As Matt, Johnson’s arc takes him from Ernestine’s handsome prom date to needy senior citizen. His final scene with Ernestine is a living portrait of forgiveness, and a reminder that the depravities and indignities of old age and illness adhere to neither pattern nor reason. Life is mostly chaos, Ernestine concludes, and it’s best kept at bay through ritual and love.

Throughout, Ernestine’s life is defined by family. Fry captures her joy at being surrounded by loved ones who are bound by blood, tradition and butter cake and her tears when she’s left to bake on her own. Ernestine’s journey is an emotional epic, and Fry makes each step truthful.

Thebus does a superb job in drawing raw, authentic emotion from her ensemble. And while Haidle’s script veers toward sentimentality, its spare exposure of love’s inevitable flip side — loss — is sharp as a scalpel.

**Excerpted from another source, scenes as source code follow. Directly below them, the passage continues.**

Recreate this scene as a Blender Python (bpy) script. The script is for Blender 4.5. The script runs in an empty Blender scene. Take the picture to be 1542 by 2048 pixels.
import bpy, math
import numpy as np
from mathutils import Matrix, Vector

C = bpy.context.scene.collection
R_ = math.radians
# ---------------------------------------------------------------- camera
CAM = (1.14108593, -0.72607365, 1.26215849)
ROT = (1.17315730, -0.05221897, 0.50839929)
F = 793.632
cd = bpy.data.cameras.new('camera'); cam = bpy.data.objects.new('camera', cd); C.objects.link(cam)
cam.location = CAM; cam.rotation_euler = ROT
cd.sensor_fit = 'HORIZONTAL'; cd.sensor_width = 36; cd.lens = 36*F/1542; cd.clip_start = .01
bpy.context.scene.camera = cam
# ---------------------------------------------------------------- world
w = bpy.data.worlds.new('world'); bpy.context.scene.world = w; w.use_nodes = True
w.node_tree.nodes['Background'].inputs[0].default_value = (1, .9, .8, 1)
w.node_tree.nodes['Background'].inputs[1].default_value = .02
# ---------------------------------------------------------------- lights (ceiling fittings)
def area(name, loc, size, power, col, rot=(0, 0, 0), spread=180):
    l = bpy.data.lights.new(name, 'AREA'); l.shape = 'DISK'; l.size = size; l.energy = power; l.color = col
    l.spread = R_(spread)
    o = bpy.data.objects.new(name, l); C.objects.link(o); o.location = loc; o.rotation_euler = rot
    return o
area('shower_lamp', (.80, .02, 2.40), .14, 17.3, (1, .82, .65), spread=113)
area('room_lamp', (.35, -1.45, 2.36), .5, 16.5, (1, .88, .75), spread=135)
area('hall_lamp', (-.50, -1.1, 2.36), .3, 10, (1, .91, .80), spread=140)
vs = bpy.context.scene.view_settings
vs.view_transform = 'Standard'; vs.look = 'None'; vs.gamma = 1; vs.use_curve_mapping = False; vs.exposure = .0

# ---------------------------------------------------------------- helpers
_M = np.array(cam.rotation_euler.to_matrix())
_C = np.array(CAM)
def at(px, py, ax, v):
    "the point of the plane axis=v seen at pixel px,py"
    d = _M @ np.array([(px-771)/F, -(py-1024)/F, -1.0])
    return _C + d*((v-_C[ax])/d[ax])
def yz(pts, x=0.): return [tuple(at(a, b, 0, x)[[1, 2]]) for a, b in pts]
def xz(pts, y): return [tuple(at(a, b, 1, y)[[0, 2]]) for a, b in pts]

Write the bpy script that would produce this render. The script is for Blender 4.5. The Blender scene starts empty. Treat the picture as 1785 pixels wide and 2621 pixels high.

Blakewell is warmly effervescent as Ernestine’s loving, animated mother Alice and heart-breaking as her tormented daughter Madeline, a young woman who can’t help but wear her emotions on her sleeve.

Pasko generates inarguable empathy while simultaneously mining a lodestar of laughs with Joan’s motor-mouthed neuroses. And as Ernestine’s son Billy, Jackson captures the bravado of a brash youth and the humility of an adult beset by illness with vivid clarity.

Sotirios Livaditis’ set balances the homey warmth of a functioning kitchen with the planetary universe that looms above, stardust being a key ingredient in both the galaxies and, insists Ernestine, cake.

In some ways, “Birthday Candles” evokes Thornton Wilder’s piercing “Our Town.” Both put an intense focus on a singular family, both repeatedly remind viewers that life as we know it is fleeting as breath.

As Ernestine puts it: “I always had a million things to do. And when I looked up, everybody was gone.” When she moves through her daily life intoning “I will notice this,” it’s a reminder to do just that, no matter how mundane the moment seems.